Provided material:
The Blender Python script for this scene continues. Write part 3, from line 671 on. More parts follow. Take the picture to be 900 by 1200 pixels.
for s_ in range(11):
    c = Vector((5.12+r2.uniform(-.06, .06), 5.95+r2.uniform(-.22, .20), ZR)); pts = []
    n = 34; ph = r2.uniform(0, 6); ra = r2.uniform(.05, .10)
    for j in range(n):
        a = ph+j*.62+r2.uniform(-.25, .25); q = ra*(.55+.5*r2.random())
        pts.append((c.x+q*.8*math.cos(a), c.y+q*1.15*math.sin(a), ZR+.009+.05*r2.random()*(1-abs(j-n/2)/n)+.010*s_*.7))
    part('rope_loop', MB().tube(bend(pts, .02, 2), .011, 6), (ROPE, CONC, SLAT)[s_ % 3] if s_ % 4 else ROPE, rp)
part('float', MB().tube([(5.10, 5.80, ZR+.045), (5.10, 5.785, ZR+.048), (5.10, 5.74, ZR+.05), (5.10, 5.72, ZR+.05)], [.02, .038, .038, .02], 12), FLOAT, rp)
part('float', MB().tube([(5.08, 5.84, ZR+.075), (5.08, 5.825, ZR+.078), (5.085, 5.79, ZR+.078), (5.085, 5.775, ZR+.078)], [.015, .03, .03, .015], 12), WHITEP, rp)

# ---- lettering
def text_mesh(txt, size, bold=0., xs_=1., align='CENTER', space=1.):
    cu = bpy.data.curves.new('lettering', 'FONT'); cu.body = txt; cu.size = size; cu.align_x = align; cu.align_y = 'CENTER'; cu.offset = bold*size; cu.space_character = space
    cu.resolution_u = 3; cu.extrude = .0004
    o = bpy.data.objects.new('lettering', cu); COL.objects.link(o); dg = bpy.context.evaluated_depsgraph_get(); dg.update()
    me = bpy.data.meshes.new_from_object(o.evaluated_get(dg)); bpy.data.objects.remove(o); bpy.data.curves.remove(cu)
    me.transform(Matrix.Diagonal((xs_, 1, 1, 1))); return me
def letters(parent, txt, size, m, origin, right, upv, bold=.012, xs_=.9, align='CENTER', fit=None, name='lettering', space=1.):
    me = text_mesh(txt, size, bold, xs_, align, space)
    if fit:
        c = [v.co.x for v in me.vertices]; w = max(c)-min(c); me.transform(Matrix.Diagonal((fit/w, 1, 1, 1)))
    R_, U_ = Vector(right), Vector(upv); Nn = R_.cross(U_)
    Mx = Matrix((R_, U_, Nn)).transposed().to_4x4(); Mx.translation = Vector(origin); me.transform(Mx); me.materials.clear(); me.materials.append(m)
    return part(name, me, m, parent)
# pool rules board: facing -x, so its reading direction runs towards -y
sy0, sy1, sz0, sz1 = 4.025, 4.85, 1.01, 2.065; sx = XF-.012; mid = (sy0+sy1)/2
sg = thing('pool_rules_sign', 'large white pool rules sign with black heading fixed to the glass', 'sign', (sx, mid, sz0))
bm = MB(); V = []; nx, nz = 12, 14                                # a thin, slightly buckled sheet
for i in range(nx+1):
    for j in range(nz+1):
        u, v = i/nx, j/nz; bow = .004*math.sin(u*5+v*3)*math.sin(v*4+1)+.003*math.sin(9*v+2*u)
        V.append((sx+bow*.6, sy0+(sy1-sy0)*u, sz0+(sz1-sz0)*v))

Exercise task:
Please write out exactly the lines from the start of the data through the line that contains "12), WHITEP, rp)", both ends included, and nothing else.

Output of the exercise:
The Blender Python script for this scene continues. Write part 3, from line 671 on. More parts follow. Take the picture to be 900 by 1200 pixels.
for s_ in range(11):
    c = Vector((5.12+r2.uniform(-.06, .06), 5.95+r2.uniform(-.22, .20), ZR)); pts = []
    n = 34; ph = r2.uniform(0, 6); ra = r2.uniform(.05, .10)
    for j in range(n):
        a = ph+j*.62+r2.uniform(-.25, .25); q = ra*(.55+.5*r2.random())
        pts.append((c.x+q*.8*math.cos(a), c.y+q*1.15*math.sin(a), ZR+.009+.05*r2.random()*(1-abs(j-n/2)/n)+.010*s_*.7))
    part('rope_loop', MB().tube(bend(pts, .02, 2), .011, 6), (ROPE, CONC, SLAT)[s_ % 3] if s_ % 4 else ROPE, rp)
part('float', MB().tube([(5.10, 5.80, ZR+.045), (5.10, 5.785, ZR+.048), (5.10, 5.74, ZR+.05), (5.10, 5.72, ZR+.05)], [.02, .038, .038, .02], 12), FLOAT, rp)
part('float', MB().tube([(5.08, 5.84, ZR+.075), (5.08, 5.825, ZR+.078), (5.085, 5.79, ZR+.078), (5.085, 5.775, ZR+.078)], [.015, .03, .03, .015], 12), WHITEP, rp)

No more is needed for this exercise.